I am an amateur mathematician. I am writing a research monograph in the field of abstract mathematics (general topology, specifically).
Should I publish it traditionally or self-publish?
There are many benefits of self-publishing (e.g with Lulu) an academic work:
- No need to tremble awaiting my book to be rejected by a peer review. No responses like "first publish in articles, only then make a book". I am in full control what I want to publish.
- I don't pay the publisher 80-90% of my revenue. (This also may make AdWords marketing of my book profitable and thus I can do a rather huge advertisement of my book myself using AdWords. I suspect, this may over-perform traditional publishers in the number of sales.)
- I am in a full control of my book. No forced need to change something, if an editor's opinion differs from my own.
- No need to convert it to LaTeX, I can use my preferred software such as TeXmacs.
- The book goes into Amazon and other distribution channels anyway.
I can pay a professional scientific editor to edit my book for paid, as a kind of business investment.
Peer review is intended to choose which books are published and which are not. I can do fine without peer review, allowing the buyers of my book to decide for themselves.
Well, a potential buyer may prefer books published by a big publisher, but it (in my opinion) can be well replaced with big red letters "Edited and checked for errors by professor XXX."
Drawbacks which I know:
- It may not be as good for my academic carrier as traditional academic publishing. (It does not matter for me anyway, as I am not a professional academic.)
- Not sure if my book goes into university libraries (please comment on this issue).
I've pointed many benefits of self-publishing. What are drawbacks (except of pointed by me)?
And one more specific question: Is the number of books sold if using a traditional publisher, likely to greatly overperform the number of books sold if self-publishing? If yes, why?
Answer
Should I publish it traditionally or self-publish?
Why do you want to publish at all? You answered
I write the book to store down my research results and to spread my new knowledge. To make money is not the main aim, but it would be nice.
Given that: the answer is that you should certainly not self-publish your work. You can store your results and spread knowledge by having the material freely available on the internet, as I believe is already the case. The arxiv is one nice place to put work, but it is not the only one: you could put in on github or any number of other repositories.

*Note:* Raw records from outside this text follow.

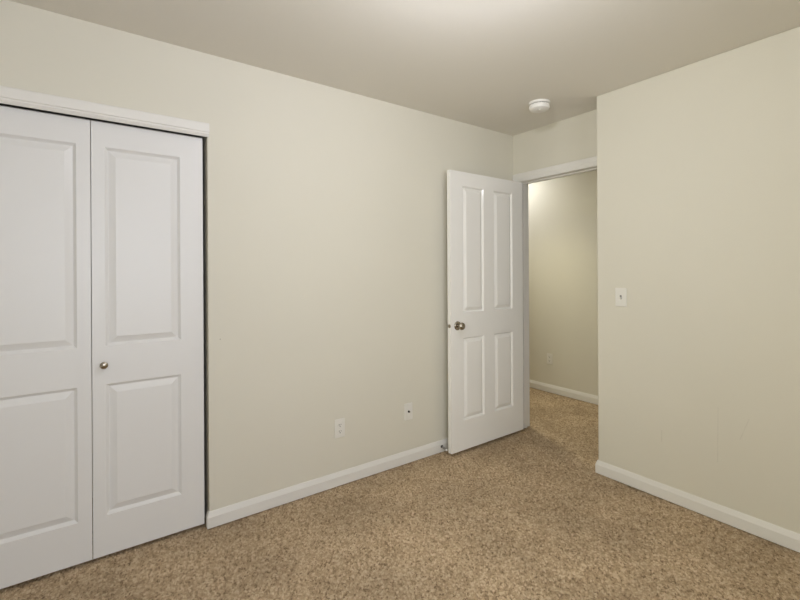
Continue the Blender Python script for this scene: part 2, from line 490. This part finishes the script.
# entry door, open against the left wall. Hinge edge at X ~ 2.88
hx, hy = 2.8799, 2.2808
fx, fy = 2.0825, 2.2719
ang = math.atan2(hy - fy, hx - fx)
Wd = math.hypot(hx - fx, hy - fy)
entry = thing('door_1', 'white four panel door standing open against the left wall', 'door',
              Matrix.Translation((fx, fy, 0)) @ Matrix.Rotation(ang, 4, 'Z'))
entry['kind'] = 'structure'
ox = -fx + 0.005
rects = [(2.197 + ox, 2.417 + ox, 0.231, 0.829), (2.529 + ox, 2.748 + ox, 0.231, 0.829),
         (2.197 + ox, 2.417 + ox, 1.010, 1.926), (2.529 + ox, 2.748 + ox, 1.010, 1.926)]
slab = flat_obj('slab', slab_mesh(0, Wd, 0.018, 2.0285, 0.035, rects, both=True), M_entry, entry)
for r in rects:
    bm = bmesh.new(); panel_mesh(bm, *r, 0.0, 1, 0.9); panel_mesh(bm, *r, 0.035, -1, 0.9)
    obj('panel', bm, M_entry, entry)
for sgn, y in ((1, 0.0), (-1, 0.035)):          # knob on the visible face and its twin behind
    K = Matrix.Translation((2.139 + ox, y, 0.921)) @ Matrix.Rotation(PI / 2 * sgn, 4, 'X')
    bm = bmesh.new()
    q = 1.0 if sgn > 0 else 0.75
    lathe(bm, [(0.010, 0.006), (0.0105, 0.020 * q), (0.013, 0.026 * q), (0.0215, 0.032 * q), (0.0262, 0.040 * q), (0.0270, 0.046 * q),
               (0.0250, 0.053 * q), (0.0190, 0.059 * q), (0.009, 0.062 * q), (0, 0.0625 * q)], K, 40)
    kb = obj('knob', bm, M_nickel, entry, smooth=True); kb['label'] = 'round satin nickel door knob'
    bm = bmesh.new()
    lathe(bm, [(0.032, 0.0), (0.032, 0.003), (0.030, 0.006), (0.024, 0.009), (0.014, 0.0105), (0, 0.0105)], K, 40)
    obj('rosette', bm, M_nickel, kb, smooth=True)
bm = bmesh.new()
LM = Matrix.Translation((0, 0.0175, 0.921)) @ Matrix.Rotation(-PI / 2, 4, 'Y')
lathe(bm, [(0.0135, -0.001), (0.0135, 0.0012), (0.0115, 0.002), (0, 0.002)], LM, 24)
la = obj('latch', bm, M_nickel, entry, smooth=True); la['label'] = 'round metal latch on the door edge'
bm = bmesh.new()
prism(bm, [(0.011, -0.0065), (0.025, -0.0065), (0.011, 0.0065)], lambda u, v, t: (-(u - 0.011) , 0.0175 + v, 0.921 + t), -0.008, 0.008)
obj('latch_bolt', bm, M_nickel, la)

# ------------------------------------------------------------------ electrical plates (local: x across, z up, y = 0 on the wall, -y out)
def plate(t, w=0.070, h=0.115):
    bm = bmesh.new()
    box(bm, -w / 2, w / 2, -0.006, 0, -h / 2, h / 2)
    return obj('cover_plate', bm, M_plate, t, bevel=0.003, seg=3)
def screw(t, x, z, y=-0.006):
    bm = bmesh.new()
    lathe(bm, [(0.0032, 0), (0.0030, 0.0008), (0.0015, 0.0013), (0, 0.0014)], Matrix.Translation((x, y, z)) @ Matrix.Rotation(PI / 2, 4, 'X'), 16)
    return obj('screw', bm, M_plate, t, smooth=True)

def outlet(label, mtx, group):
    t = thing('electrical_outlet', label, 'outlet', mtx, group)
    plate(t)
    for zc in (0.0195, -0.0195):
        bm = bmesh.new(); pts = []
        for i in range(32):
            a = 2 * PI * i / 32
            pts.append((0.0172 * math.cos(a), max(-0.0138, min(0.0138, 0.0172 * math.sin(a)))))
        prism(bm, pts, lambda u, v, y: (u, y, zc + v), -0.0085, -0.004)
        r = obj('receptacle', bm, M_plate, t)
        for dx, hh in ((-0.0063, 0.0046), (0.0063, 0.0038)):
            obj('slot', bxm(dx - 0.0013, dx + 0.0013, -0.0089, -0.0080, zc + 0.0035 - hh, zc + 0.0035 + hh), M_dark, r)
        bm = bmesh.new()
        lathe(bm, [(0.0028, 0), (0.0028, 0.0009), (0, 0.0009)], Matrix.Translation((0, -0.0080, zc - 0.0075)) @ Matrix.Rotation(PI / 2, 4, 'X'), 16)
        obj('ground_hole', bm, M_dark, r)
    screw(t, 0, 0)
    return t
outlet('white duplex outlet low on the left wall beside the cable plate', Matrix.Translation((1.2575, YL, 0.3485)), 'duplex outlets')
RX = Matrix.Rotation(-PI / 2, 4, 'Z')           # for plates on walls that face -X
outlet('white duplex outlet on the hallway wall seen through the doorway', Matrix.Translation((XH, 2.843, 0.359)) @ RX, 'duplex outlets')

t = thing('cable_wall_plate', 'white coaxial cable plate low on the left wall near the open door', 'wall plate', Matrix.Translation((1.787, YL, 0.3485)))
plate(t)
bm = bmesh.new()
lathe(bm, [(0.0075, 0), (0.0075, 0.003), (0.0048, 0.003), (0.0048, 0.011), (0.0036, 0.011), (0.0036, 0.010), (0, 0.010)],
      Matrix.Translation((0, -0.006, 0)) @ Matrix.Rotation(PI / 2, 4, 'X'), 18)
o = obj('coaxial_connector', bm, M_bronze, t, smooth=True); o['label'] = 'dark threaded cable connector'
screw(t, 0, 0.042); screw(t, 0, -0.042)

t = thing('light_switch', 'white toggle light switch at the outside corner of the right wall', 'light switch', Matrix.Translation((XS, 1.3755, 1.145)) @ RX)
plate(t)
bm = bmesh.new()
box(bm, -0.0055, 0.0055, -0.0066, -0.004, -0.0125, 0.0125)
obj('toggle_slot', bm, M_grey, t)
bm = bmesh.new()
prism(bm, [(-0.005, 0.0005), (-0.005, -0.0095), (-0.0195, -0.0125), (-0.0205, -0.0065)], lambda u, v, x: (x, u, v), -0.0042, 0.0038)
tg = obj('toggle', bm, M_plate, t, bevel=0.001)
screw(t, 0, 0.030); screw(t, 0, -0.030)

# ------------------------------------------------------------------ smoke detector
t = thing('smoke_detector', 'round white smoke detector on the ceiling near the doorway', 'smoke detector', Matrix.Translation((2.472, 1.812, H)) @ Matrix.Scale(1.06, 4))
bm = bmesh.new()
lathe(bm, [(0.066, 0), (0.066, -0.006), (0.064, -0.011), (0.060, -0.013), (0, -0.013)], seg=48)
obj('mounting_plate', bm, M_detector, t, smooth=True)
bm = bmesh.new()
lathe(bm, [(0.054, -0.013), (0.054, -0.018), (0.062, -0.0185), (0.0625, -0.034), (0.059, -0.042), (0.051, -0.0455), (0.047, -0.048), (0.020, -0.0505), (0, -0.051)], seg=48)
obj('housing', bm, M_detector, t, smooth=True)
bm = bmesh.new()
for i in range(40):
    a = 2 * PI * i / 40
    m2 = Matrix.Rotation(a, 4, 'Z')
    v = [m2 @ Vector(p) for p in ((0.0545, -0.002, -0.0178), (0.0545, 0.002, -0.0178), (0.0545, 0.002, -0.0132), (0.0545, -0.002, -0.0132))]
    u = [m2 @ Vector(p) for p in ((0.0585, -0.002, -0.0178), (0.0585, 0.002, -0.0178), (0.0585, 0.002, -0.0132), (0.0585, -0.002, -0.0132))]
    A = [bm.verts.new(p) for p in v]; B = [bm.verts.new(p) for p in u]
    for k in range(4): bm.faces.new((A[k], A[(k + 1) % 4], B[(k + 1) % 4], B[k]))
    bm.faces.new(A[::-1]); bm.faces.new(B)
obj('vent_ring', bm, M_grey, t)
bm = bmesh.new()
lathe(bm, [(0.011, -0.049), (0.011, -0.0525), (0.009, -0.054), (0, -0.0542)], Matrix.Translation((-0.012, -0.010, 0)), 24)
obj('test_button', bm, M_plate, t, smooth=True)
bm = bmesh.new()
lathe(bm, [(0.0025, -0.0485), (0.0025, -0.0512), (0, -0.052)], Matrix.Translation((-0.030, -0.012, 0)), 12)
obj('indicator_light', bm, M_grey, t, smooth=True)

# ------------------------------------------------------------------ spring door stop on the baseboard, behind the open door
t = thing('door_stop', 'metal spring door stop with white tip on baseboard behind the open door', 'door stop', Matrix.Translation((2.080, YL - 0.0125, 0.040)) @ Matrix.Rotation(PI / 2 + 0.18, 4, 'X'))
bm = bmesh.new()
lathe(bm, [(0.0105, 0.0), (0.0105, 0.002), (0.0075, 0.006), (0.006, 0.008), (0, 0.008)], seg=20)
obj('base', bm, M_bronze, t, smooth=True)
cu = bpy.data.curves.new('spring', 'CURVE'); cu.dimensions = '3D'; cu.bevel_depth = 0.0010; cu.bevel_resolution = 2
sp = cu.splines.new('POLY'); n = 16 * 14; sp.points.add(n)
for i in range(n + 1):
    a = 2 * PI * i / 16; f = i / n
    rr = 0.0062 - 0.0012 * f
    sp.points[i].co = (rr * math.cos(a), rr * math.sin(a), 0.006 + 0.042 * f, 1)
tmp = bpy.data.objects.new('spring', cu); COL.objects.link(tmp)
me = bpy.data.meshes.new_from_object(tmp)
bpy.data.objects.remove(tmp); bpy.data.curves.remove(cu)
me.materials.clear(); me.materials.append(M_steel)
so = bpy.data.objects.new('spring', me); COL.objects.link(so); so.parent = t
bm = bmesh.new()
lathe(bm, [(0.0055, 0.047), (0.0075, 0.049), (0.0078, 0.056), (0.0065, 0.059), (0, 0.060)], seg=20)
o = obj('bumper_tip', bm, M_rubber, t, smooth=True); o['label'] = 'white rubber tip'

# ------------------------------------------------------------------ ceiling lamps
def bowl(name, label, mtx, m, r=0.14, d=0.085):
    t = thing(name, label, 'ceiling light', mtx)
    bm = bmesh.new()
    lathe(bm, [(r + 0.022, 0), (r + 0.022, -0.022), (r + 0.016, -0.030), (0, -0.030)], seg=48)
    obj('lamp_base', bm, M_plate, t, smooth=True)
    bm = bmesh.new()
    prof = [(r * math.cos(PI / 2 * i / 8), -0.030 - (d - 0.030) * math.sin(PI / 2 * i / 8)) for i in range(8)] + [(0, -d)]
    lathe(bm, prof, seg=32)
    obj('lamp_shade', bm, m, t, smooth=True)
    return t
t = thing('ceiling_lamp', 'round ceiling light with a globe bulb in the middle of the bedroom', 'ceiling light', Matrix.Translation((1.07, 0.99, H)))
bm = bmesh.new()
lathe(bm, [(0, 0), (0.142, 0), (0.150, -0.006), (0.154, -0.070), (0.151, -0.073), (0.147, -0.069), (0.140, -0.022), (0.03, -0.020), (0, -0.020)], seg=48)  # unseen deep rim, shaped to keep bulb light off the ceiling
obj('lamp_base', bm, M_plate, t, smooth=True)
bm = bmesh.new()
lathe(bm, [(0.016, -0.020), (0.016, -0.068), (0, -0.068)], seg=20)
obj('socket', bm, M_grey, t, smooth=True)
bm = bmesh.new()
lathe(bm, [(0.045 * math.sin(PI * i / 12), -0.112 + 0.045 * math.cos(PI * i / 12)) for i in range(13)], seg=24)
obj('globe_bulb', bm, M_bowl, t, smooth=True)
pl = bpy.data.lights.new('globe_bulb_light', 'POINT'); pl.energy = LAMP; pl.color = LAMPC; pl.shadow_soft_size = 0.032
po = bpy.data.objects.new('globe_bulb_light', pl); COL.objects.link(po); po.location = (1.07, 0.99, H - 0.112)
bowl('hallway_lamp', 'round glass bowl ceiling light in the hallway', Matrix.Translation((3.64, 3.20, H)), M_hbowl, 0.13, 0.10)
# added canister light, unseen, to brighten the hallway's low wall and floor
t = thing('added_hall_fill', 'added white canister light filling the hallway', 'ceiling light', Matrix.Translation((3.22, 2.80, H)))
bm = bmesh.new()
lathe(bm, [(0, 0), (0.055, 0), (0.058, -0.004), (0.058, -0.118), (0.055, -0.120), (0.050, -0.120), (0.048, -0.114), (0.048, -0.05), (0, -0.05)], seg=40)
obj('canister', bm, M_plate, t, smooth=True)
sl = bpy.data.lights.new('hall_fill_beam', 'SPOT'); sl.energy = HALL_FILL; sl.color = HALL_FILLC
sl.spot_size = math.radians(120); sl.spot_blend = 1.0; sl.shadow_soft_size = 0.04
so = bpy.data.objects.new('hall_fill_beam', sl); COL.objects.link(so); so.location = (3.22, 2.80, H - 0.125)
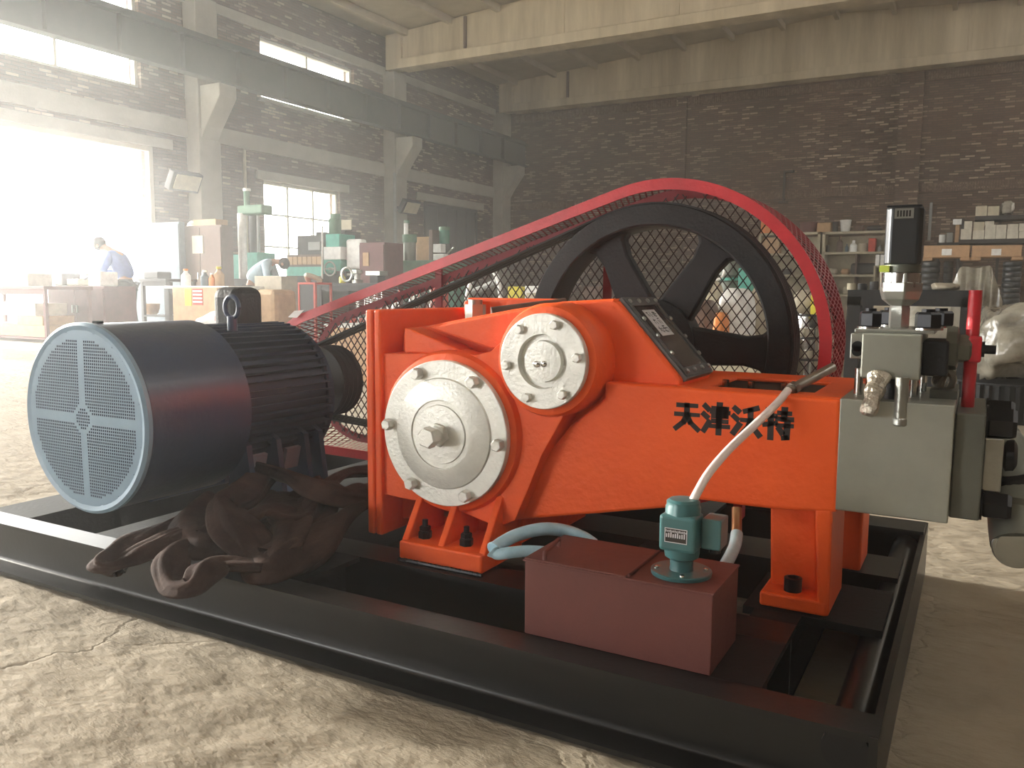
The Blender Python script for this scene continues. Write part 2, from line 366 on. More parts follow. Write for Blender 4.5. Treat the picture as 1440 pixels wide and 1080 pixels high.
# concrete roof beams: web, bottom flange, top flange, stiffeners
bno = 1
for yb, nm in ((6, 0), (20, 0), (26.45, 0), (13, 0), (-1, 0)):
    if yb in (6, 13, -1): continue
    w0 = 7.06; hw = .11
    b = MB(); xe = XL + .25
    b.prism([(xe, w0), (XR, w0), (XR, roofz(XR)), (-4, roofz(-4)), (xe, roofz(xe) - .02)], 'y', yb - hw, yb + hw)
    b.prism([(xe + .45, w0 - .02), (XR, w0 - .02), (XR, w0 + .24), (xe + .55, w0 + .24)], 'y', yb - .27, yb + .27)
    b.prism([(xe, w0), (xe + .55, w0), (xe + .55, roofz(xe + .5) - .05), (xe, roofz(xe) - .05)], 'y', yb - .20, yb + .20)
    t = struct('trim_%d' % bno, b, M['conc'], bevel=.015); bno += 1
    for k, x in enumerate([xe + 2.55 + i * 3.0 for i in range(7)]):
        if x > XR - .5: break
        s_ = MB(); s_.box(x - .05, x + .05, yb - (.17 if k == 0 else .125), yb + .17, w0 + .15, roofz(x) - .04); s_.build('stiffener', M['conc'], t, smooth=0, bevel=.01)
        if k: continue
        s_ = MB(); s_.box(x + .05, x + .13, yb - .16, yb - .11, w0 + .22, roofz(x) - .06); s_.build('steel_strip', M['brownm'], t, smooth=0)
# columns with corbels, concrete bands, upper band
for yc in (-1, 6, 13.3, 20.3, 26.6):
    b = MB(); b.box(XL - .05, XL + .40, yc - .3, yc + .3, 0, 7.1)
    b.prism([(XL + .40, 4.1), (XL + .55, 4.35), (XL + 1.0, 4.95), (XL + 1.0, 5.22), (XL + .40, 5.22)], 'y', yc - .24, yc + .24)
    struct('trim_%d' % bno, b, M['conc2'], bevel=.02); bno += 1
segs = [(-8.5, -1.3), (-.7, 5.7), (6.3, 13.0), (13.6, 20.0), (20.6, 26.3)]
b = MB()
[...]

You can just put it on your own website and make sure that google indexes it. That means that billions of people can access it at any time.
Let me be clear with you: you are not going to make money self-publishing works of mathematics that you have not been able to publish traditionally. It is exceedingly rare for any mathematical text beyond the undergraduate level to make a profit that is worth the time taken to write it. (Maybe a few of Serge Lang's books qualify; probably not.) If you go self-publishing rather than traditional publishing, you will lose money, and what you're paying for is the vanity of being a published author.
The bar for interest by the mathematical community is much lower than the bar for the type of public interest needed to generate any real sales. The thought that you have "My ideas are too bold for the mathematical community, so I need to take matters into my own hands; they don't know the value of my work as well as I do" is not only crankish but actually specifically damaging to you: it makes you ideal prey for predators of various kinds. You told us in a previous question that you literally fell prey to a diploma mill and thereby lost money. The same mindset that you have now is going to cost you more money in the future.
I'm sorry to tell you this, but this has been going on for several years now, so I feel I should be plain: no one in the world has found your work to be of significant mathematical value. This means that, with probability slightly less than one, that your work does not have significant mathematical value. But in the unlikely event that your work does have value, you're not doing what is necessary in order to show it. Mathematical research is not about simply writing down structures that generalize other structures and proving results about them. You have to solve old problems or pose new ones that are of interest to the community. Bold statements of superiority would be a positive thing if they are specific and factual: for your work to be "superior", it should solve at least one problem that others have posed. If you've done that, please explain yourself properly and then your work can be published in the mathematical mainstream. If you haven't: please start to be honest with yourself about the value of your work. Your livelihood is at stake.